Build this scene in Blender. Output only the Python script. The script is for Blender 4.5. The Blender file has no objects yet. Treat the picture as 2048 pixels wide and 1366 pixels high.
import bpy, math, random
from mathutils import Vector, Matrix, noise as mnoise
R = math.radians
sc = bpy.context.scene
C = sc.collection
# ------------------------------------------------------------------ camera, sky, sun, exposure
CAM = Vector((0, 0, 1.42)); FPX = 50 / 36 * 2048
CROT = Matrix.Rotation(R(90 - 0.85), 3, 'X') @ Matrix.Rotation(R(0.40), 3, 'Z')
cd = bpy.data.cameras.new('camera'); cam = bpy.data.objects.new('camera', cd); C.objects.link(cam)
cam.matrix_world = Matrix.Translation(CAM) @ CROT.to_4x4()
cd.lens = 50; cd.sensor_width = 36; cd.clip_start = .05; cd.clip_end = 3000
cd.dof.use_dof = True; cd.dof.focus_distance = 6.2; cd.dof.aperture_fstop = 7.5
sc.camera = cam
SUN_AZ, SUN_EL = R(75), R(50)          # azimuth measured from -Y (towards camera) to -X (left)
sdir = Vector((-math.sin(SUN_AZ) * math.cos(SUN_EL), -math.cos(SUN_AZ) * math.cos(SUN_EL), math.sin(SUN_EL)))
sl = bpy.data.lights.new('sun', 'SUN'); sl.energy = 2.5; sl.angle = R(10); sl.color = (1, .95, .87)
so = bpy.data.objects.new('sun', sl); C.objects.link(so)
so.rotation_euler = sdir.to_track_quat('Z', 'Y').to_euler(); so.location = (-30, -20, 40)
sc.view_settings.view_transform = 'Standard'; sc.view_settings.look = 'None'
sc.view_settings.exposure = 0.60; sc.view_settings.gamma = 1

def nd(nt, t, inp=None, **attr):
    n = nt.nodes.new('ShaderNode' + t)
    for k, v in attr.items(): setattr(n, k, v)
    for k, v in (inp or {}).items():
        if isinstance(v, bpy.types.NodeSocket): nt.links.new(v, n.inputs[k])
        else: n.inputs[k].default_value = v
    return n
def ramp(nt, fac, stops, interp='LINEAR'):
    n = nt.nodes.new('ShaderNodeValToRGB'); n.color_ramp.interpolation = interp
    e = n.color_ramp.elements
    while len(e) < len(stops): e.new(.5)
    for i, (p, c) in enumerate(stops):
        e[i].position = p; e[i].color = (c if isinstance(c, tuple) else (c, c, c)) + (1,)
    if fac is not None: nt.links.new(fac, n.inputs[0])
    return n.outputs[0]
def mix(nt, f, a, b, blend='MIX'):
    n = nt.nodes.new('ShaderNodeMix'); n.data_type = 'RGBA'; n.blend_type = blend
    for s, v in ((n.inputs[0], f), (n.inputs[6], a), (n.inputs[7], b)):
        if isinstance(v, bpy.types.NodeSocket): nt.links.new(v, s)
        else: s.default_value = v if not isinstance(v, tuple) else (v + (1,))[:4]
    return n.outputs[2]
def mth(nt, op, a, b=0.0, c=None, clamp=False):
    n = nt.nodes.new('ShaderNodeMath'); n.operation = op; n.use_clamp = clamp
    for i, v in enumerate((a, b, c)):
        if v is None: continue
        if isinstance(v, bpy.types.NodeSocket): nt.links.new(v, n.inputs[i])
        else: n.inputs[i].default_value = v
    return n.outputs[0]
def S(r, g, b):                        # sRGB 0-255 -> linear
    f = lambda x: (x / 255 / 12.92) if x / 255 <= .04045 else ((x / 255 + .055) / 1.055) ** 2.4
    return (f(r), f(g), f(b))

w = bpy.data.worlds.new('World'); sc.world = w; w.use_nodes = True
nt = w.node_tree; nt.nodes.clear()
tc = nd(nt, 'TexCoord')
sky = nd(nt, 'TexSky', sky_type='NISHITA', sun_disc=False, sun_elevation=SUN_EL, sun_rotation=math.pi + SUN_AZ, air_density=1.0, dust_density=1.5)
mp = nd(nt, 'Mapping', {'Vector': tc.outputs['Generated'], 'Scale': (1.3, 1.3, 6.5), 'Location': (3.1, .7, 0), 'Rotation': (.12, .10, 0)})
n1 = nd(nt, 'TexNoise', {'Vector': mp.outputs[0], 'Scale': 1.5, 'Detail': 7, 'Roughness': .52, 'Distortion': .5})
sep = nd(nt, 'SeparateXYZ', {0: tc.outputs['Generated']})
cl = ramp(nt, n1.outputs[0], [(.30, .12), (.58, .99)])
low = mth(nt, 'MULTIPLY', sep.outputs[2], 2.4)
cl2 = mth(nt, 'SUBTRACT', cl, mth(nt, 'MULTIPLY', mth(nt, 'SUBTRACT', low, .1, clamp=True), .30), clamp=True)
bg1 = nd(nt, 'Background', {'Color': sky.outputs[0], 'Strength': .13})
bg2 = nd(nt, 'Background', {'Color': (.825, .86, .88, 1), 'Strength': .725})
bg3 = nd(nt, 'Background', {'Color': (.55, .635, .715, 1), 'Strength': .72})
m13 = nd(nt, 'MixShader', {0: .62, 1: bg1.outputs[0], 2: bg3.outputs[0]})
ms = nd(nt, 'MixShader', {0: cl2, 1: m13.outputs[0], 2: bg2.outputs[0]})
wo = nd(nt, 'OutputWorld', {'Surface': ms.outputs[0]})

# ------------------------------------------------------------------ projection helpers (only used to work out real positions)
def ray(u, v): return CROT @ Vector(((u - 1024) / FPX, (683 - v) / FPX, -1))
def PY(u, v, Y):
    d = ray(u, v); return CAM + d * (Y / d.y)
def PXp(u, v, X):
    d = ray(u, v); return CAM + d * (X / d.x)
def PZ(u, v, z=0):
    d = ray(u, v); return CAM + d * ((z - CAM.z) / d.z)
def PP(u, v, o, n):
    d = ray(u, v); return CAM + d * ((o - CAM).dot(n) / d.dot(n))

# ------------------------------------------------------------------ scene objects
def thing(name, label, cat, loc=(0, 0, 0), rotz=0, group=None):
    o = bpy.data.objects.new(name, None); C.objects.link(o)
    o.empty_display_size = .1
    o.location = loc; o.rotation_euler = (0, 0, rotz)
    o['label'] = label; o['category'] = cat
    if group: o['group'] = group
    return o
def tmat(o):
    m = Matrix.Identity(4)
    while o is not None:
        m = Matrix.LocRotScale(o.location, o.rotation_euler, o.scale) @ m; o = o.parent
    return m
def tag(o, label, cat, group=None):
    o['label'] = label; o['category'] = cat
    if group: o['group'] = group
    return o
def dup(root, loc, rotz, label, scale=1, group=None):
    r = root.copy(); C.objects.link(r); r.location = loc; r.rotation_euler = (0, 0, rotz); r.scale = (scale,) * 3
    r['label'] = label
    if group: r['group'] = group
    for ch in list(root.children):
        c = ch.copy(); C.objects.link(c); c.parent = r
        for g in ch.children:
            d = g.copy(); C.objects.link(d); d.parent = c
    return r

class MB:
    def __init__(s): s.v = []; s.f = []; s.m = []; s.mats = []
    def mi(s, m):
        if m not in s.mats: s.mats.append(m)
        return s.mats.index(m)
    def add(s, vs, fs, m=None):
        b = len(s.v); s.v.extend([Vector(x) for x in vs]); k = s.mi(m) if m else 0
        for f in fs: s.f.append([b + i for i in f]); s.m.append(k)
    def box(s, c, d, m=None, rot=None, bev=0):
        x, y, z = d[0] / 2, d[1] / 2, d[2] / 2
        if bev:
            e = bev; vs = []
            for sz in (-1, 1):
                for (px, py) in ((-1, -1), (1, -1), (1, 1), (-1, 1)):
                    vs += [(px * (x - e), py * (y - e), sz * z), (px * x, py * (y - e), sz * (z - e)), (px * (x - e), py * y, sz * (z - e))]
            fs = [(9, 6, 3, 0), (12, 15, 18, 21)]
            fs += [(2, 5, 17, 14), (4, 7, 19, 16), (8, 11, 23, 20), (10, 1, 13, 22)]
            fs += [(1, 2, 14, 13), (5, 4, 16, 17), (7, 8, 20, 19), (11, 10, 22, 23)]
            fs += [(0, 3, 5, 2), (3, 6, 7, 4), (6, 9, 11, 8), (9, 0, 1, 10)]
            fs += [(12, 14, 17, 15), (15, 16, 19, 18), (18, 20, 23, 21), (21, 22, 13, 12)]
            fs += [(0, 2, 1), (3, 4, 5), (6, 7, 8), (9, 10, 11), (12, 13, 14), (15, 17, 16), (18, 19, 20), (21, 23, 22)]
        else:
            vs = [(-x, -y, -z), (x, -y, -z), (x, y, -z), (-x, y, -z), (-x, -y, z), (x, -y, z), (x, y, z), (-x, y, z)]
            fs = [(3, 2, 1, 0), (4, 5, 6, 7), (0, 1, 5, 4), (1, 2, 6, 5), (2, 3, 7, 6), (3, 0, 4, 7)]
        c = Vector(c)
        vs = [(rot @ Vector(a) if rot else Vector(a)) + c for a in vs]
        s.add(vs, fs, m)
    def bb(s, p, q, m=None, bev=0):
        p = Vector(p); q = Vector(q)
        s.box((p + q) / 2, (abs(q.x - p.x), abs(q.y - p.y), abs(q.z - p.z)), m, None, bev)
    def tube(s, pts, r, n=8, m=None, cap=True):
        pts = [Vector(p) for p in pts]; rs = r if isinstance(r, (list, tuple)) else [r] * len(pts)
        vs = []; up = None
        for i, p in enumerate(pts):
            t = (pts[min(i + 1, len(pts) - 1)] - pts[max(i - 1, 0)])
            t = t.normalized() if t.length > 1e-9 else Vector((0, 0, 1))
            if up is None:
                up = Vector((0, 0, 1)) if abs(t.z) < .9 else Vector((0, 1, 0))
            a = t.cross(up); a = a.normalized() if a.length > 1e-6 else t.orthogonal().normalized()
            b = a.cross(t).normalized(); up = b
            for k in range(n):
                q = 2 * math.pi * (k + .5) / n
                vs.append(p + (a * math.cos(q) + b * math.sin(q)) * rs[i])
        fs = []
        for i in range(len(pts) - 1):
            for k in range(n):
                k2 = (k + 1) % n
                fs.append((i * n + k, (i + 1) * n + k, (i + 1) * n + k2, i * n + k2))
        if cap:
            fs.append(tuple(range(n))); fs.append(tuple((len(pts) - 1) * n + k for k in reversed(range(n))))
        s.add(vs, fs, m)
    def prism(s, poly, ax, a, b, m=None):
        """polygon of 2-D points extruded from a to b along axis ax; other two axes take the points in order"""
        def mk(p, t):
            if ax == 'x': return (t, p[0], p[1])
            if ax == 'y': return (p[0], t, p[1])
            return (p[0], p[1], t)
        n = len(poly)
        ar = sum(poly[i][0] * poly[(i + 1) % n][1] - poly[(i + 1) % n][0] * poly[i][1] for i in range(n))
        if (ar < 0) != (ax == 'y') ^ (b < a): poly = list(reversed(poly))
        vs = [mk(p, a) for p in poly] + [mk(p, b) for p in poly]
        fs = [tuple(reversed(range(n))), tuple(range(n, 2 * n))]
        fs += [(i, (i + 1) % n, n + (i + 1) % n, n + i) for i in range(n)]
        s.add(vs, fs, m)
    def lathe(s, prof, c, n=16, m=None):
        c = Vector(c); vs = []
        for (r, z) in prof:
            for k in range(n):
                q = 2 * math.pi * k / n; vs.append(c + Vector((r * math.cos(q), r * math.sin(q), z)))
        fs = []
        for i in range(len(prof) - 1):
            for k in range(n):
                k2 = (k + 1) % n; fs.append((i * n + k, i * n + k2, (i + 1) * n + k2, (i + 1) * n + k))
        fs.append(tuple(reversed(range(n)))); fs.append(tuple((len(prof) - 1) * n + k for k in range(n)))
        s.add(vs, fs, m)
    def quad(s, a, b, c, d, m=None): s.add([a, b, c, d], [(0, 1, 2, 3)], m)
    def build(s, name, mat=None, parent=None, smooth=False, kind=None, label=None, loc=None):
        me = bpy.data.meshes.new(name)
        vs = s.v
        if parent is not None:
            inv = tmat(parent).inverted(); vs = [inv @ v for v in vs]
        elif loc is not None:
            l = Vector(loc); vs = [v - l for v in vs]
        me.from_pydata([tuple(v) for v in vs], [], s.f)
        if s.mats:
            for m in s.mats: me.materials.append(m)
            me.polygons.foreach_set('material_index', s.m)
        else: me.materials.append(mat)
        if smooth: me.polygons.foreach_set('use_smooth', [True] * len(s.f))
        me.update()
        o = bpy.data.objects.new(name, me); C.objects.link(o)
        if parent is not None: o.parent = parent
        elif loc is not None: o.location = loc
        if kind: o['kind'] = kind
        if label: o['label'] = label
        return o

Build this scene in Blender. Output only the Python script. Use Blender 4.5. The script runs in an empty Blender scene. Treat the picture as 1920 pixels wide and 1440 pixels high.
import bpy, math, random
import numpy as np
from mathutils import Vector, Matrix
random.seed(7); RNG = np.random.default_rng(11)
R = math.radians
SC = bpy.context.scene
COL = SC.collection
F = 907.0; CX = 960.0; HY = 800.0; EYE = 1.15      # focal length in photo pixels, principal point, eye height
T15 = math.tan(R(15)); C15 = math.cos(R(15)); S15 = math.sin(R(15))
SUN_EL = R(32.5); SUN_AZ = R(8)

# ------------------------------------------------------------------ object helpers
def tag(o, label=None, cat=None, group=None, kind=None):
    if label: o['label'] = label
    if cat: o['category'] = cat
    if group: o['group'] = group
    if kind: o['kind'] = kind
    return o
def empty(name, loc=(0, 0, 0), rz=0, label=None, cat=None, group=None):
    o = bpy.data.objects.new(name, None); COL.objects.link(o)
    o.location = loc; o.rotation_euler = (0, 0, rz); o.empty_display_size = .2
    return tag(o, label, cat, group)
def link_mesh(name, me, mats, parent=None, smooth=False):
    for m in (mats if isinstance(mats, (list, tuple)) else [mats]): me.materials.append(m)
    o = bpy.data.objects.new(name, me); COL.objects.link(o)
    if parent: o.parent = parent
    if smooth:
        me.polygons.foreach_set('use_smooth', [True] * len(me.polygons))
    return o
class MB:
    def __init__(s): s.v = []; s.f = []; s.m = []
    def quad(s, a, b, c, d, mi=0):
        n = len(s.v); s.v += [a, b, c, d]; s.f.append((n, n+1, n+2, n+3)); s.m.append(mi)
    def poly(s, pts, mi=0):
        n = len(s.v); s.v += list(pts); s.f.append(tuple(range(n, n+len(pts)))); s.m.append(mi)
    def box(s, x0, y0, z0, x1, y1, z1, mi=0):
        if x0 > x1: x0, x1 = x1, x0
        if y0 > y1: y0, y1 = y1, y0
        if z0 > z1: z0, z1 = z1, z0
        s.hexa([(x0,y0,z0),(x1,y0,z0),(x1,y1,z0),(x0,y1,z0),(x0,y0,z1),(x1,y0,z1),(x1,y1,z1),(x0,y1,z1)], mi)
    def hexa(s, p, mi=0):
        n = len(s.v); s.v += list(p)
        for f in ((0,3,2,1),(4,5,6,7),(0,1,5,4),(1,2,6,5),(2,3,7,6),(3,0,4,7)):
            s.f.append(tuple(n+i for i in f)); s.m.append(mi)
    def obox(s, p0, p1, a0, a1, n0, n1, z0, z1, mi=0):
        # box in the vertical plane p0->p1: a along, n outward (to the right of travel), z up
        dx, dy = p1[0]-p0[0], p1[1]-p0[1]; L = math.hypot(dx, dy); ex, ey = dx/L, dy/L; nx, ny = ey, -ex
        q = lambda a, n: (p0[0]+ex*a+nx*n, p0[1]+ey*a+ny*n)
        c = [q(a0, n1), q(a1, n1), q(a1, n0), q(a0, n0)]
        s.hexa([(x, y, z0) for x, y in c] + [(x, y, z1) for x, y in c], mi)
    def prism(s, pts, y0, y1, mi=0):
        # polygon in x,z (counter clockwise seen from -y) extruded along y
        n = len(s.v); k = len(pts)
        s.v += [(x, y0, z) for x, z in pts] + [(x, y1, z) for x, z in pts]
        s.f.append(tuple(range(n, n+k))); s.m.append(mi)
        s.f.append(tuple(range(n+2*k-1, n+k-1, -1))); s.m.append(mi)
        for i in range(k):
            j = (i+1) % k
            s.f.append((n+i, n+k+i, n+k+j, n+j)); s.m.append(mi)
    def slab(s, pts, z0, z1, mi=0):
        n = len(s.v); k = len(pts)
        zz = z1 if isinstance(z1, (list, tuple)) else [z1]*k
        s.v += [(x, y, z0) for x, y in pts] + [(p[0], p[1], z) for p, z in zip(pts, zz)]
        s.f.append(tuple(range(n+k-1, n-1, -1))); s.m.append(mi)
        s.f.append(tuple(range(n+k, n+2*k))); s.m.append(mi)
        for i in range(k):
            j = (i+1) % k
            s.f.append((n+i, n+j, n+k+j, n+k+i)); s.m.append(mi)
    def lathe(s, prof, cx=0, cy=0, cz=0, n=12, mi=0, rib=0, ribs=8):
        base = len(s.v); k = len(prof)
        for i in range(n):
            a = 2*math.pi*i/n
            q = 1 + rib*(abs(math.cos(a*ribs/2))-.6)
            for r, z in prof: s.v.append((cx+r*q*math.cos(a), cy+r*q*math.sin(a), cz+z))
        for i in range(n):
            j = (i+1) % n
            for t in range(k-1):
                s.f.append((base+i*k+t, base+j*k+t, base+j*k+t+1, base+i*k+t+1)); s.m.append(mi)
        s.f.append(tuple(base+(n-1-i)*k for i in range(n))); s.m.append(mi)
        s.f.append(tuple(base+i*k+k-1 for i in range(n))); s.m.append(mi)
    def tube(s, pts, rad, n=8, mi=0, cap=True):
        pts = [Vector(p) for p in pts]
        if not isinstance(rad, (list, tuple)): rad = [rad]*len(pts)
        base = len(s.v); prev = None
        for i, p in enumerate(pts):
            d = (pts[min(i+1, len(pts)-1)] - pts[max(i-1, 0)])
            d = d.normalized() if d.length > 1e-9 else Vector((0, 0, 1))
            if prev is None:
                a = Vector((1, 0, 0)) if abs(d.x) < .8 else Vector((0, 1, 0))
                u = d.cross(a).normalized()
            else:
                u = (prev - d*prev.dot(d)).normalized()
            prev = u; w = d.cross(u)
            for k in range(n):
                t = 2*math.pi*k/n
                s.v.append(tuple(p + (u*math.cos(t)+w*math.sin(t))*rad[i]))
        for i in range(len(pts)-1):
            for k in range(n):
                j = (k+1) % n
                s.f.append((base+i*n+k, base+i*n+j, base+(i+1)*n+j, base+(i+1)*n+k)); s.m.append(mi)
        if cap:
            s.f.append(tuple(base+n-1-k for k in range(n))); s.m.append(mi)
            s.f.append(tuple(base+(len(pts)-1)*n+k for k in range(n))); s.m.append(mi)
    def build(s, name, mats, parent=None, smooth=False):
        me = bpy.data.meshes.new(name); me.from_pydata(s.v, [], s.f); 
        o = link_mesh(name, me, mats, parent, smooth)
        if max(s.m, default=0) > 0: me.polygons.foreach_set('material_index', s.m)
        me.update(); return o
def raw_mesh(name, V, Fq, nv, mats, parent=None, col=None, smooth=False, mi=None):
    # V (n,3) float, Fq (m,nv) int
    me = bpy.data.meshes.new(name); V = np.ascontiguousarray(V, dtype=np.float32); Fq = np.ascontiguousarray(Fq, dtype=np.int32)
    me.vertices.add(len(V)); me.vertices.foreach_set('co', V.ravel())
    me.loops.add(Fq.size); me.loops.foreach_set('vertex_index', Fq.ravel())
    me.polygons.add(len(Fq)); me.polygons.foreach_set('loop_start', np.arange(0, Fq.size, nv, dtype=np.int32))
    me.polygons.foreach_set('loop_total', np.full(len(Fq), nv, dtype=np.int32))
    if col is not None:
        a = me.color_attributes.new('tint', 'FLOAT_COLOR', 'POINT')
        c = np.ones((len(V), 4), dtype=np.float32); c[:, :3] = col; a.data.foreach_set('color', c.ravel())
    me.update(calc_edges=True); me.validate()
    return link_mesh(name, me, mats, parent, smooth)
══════
#### What the task requires
Write out again, exactly, the lines from the start of the entries up to and including the one with "sc.view_settings.exposure = 0.60;". Nothing else belongs in the reply.

#### Written response
Build this scene in Blender. Output only the Python script. The script is for Blender 4.5. The Blender file has no objects yet. Treat the picture as 2048 pixels wide and 1366 pixels high.
import bpy, math, random
from mathutils import Vector, Matrix, noise as mnoise
R = math.radians
sc = bpy.context.scene
C = sc.collection
# ------------------------------------------------------------------ camera, sky, sun, exposure
CAM = Vector((0, 0, 1.42)); FPX = 50 / 36 * 2048
CROT = Matrix.Rotation(R(90 - 0.85), 3, 'X') @ Matrix.Rotation(R(0.40), 3, 'Z')
cd = bpy.data.cameras.new('camera'); cam = bpy.data.objects.new('camera', cd); C.objects.link(cam)
cam.matrix_world = Matrix.Translation(CAM) @ CROT.to_4x4()
cd.lens = 50; cd.sensor_width = 36; cd.clip_start = .05; cd.clip_end = 3000
cd.dof.use_dof = True; cd.dof.focus_distance = 6.2; cd.dof.aperture_fstop = 7.5
sc.camera = cam
SUN_AZ, SUN_EL = R(75), R(50)          # azimuth measured from -Y (towards camera) to -X (left)
sdir = Vector((-math.sin(SUN_AZ) * math.cos(SUN_EL), -math.cos(SUN_AZ) * math.cos(SUN_EL), math.sin(SUN_EL)))
sl = bpy.data.lights.new('sun', 'SUN'); sl.energy = 2.5; sl.angle = R(10); sl.color = (1, .95, .87)
so = bpy.data.objects.new('sun', sl); C.objects.link(so)
so.rotation_euler = sdir.to_track_quat('Z', 'Y').to_euler(); so.location = (-30, -20, 40)
sc.view_settings.view_transform = 'Standard'; sc.view_settings.look = 'None'
sc.view_settings.exposure = 0.60; sc.view_settings.gamma = 1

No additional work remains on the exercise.